How can I pass a part of a vector as a function argument?

Question

I'm using a vector in a C++ program and I need to pass a part of that vector to a function.

If it was C, I would need to do the following (with arrays):

int arr[5] = {1, 2, 3, 4, 5};
func(arr+2);  // Pass the part of the array {3, 4, 5}

Is there any other way than creating a new vector with the last part?

Answer 1

A common approach is to pass iterator ranges. This will work with all types of ranges, including those belonging to standard library containers and plain arrays:

template <typename Iterator>
void func(Iterator start, Iterator end) 
{
  for (Iterator it = start; it !=end; ++it)
  {
     // do something
  } 
}

then

std::vector<int> v = ...;
func(v.begin()+2, v.end());

int arr[5] = {1, 2, 3, 4, 5};
func(arr+2, arr+5);

Note: Although the function works for all kinds of ranges, not all iterator types support the increment via operator+ used in v.begin()+2. For alternatives, have a look at std::advance and std::next.

Answer 2

The latest (C++20) approach is to use std::span. Create a std::span that views a part of std::vector and pass it to functions. Note: the elements must be continuous in memory to use std::span on a container, and std::vector is continuous in memory.

#include <span>

std::vector<int> int_vector = {1, 2, 3, 4, 5};
std::span<int> a_span(int_vector.data() + 2, int_vector.size() - 2);
for(const int a : a_span);
for(const int& a : a_span);
function(a_span);

Answer 3

Generically you could send iterators.

static const int n[] = {1,2,3,4,5};
vector <int> vec;
copy (n, n + (sizeof (n) / sizeof (n[0])), back_inserter (vec));

vector <int>::iterator itStart = vec.begin();
++itStart; // points to `2`
vector <int>::iterator itEnd = itStart;
advance (itEnd,2); // points to 4

func (itStart, itEnd);

This will work with more than just vectors. However, since a vector has guaranteed contigious storage, so long as the vector doesn't reallocate you can send the addresses of elements:

func (&vec[1], &vec[3]);

Answer 4

As of C++20, I would make use of a range from the Ranges library, because it offers a variety of range adaptors for creating different views on you vector. For your use case, I would use the range adaptor std::views::drop as follows:

int main() {
    std::vector<int> arr {1, 2, 3, 4, 5};

    // Ignore the first two elements and pass only {3, 4, 5} to func().
    func(arr | std::views::drop(2));

    return 0;
}

This way you don't have to bother with interators or pointer/iterator arithmetic. Also, no temporary vector is created for your shortened arr, because the view adaptor drop() creates a range that doesn't contain elements. The resulting range is just a view over the original vector arr, but with a customized iteration behavior.
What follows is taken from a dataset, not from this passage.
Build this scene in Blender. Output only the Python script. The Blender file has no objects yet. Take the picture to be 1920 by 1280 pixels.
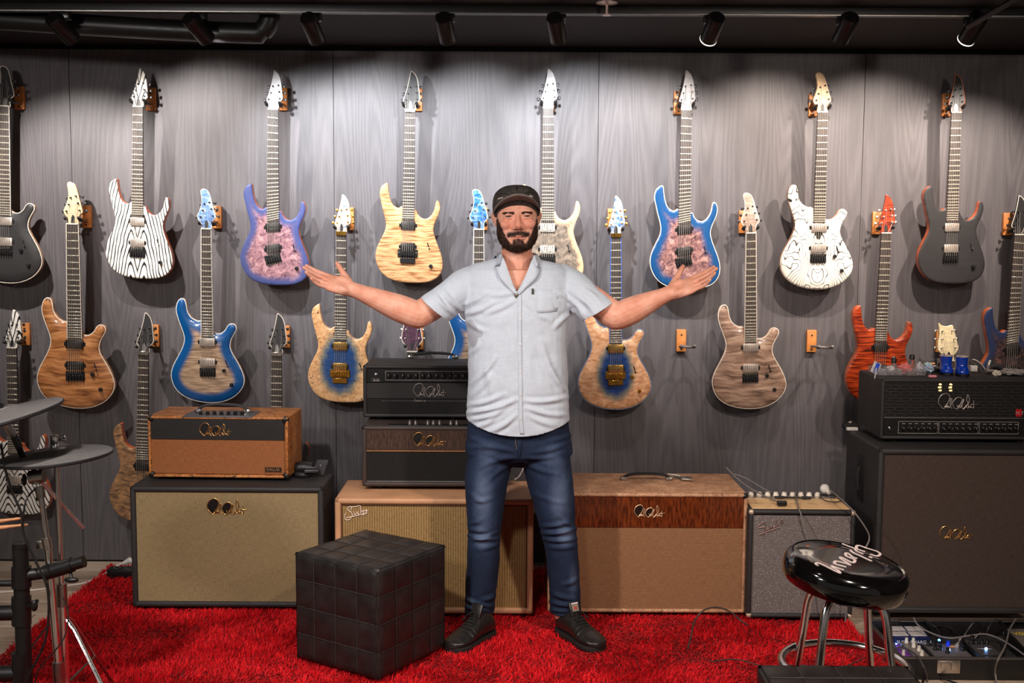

For the declaration of func() I would use the placeholder type auto for the function parameter, because the type of the resulting range is quite complex. This makes func() a function template, though:

void func(auto range) {
    for (int i : range)
        std::cout << i << std::endl;
}

(Alternatively, you could pass arr by reference to func() and apply the range adaptor inside func().)

Output:

3
4
5

Code on Wandbox

Answer 5

std::vector<char> b(100); 
send(z,&b[0],b.size(),0);

Try out this.

Read this too.

Answer 6

As some others already stated you can use iterators for that. You'll have to pass the start of the sequence and the end of the sequence to your worker function.

If you need more flexibility, you should take a look at slice. With slice you can for example retrieve every n-th entry of the vector.

Answer 7

I was also stuck to same problem.I found one really nice trick.Suppose you want to find the minimum in range L to R (both inclusive) of arr then you can do something like this:

vector<int>arr = {4,5,1,3,7};

int minVal = *min_element(begin(arr)+L,begin(arr)+(R+1));

Means you pass the complete array and range and then you can apply the above trick.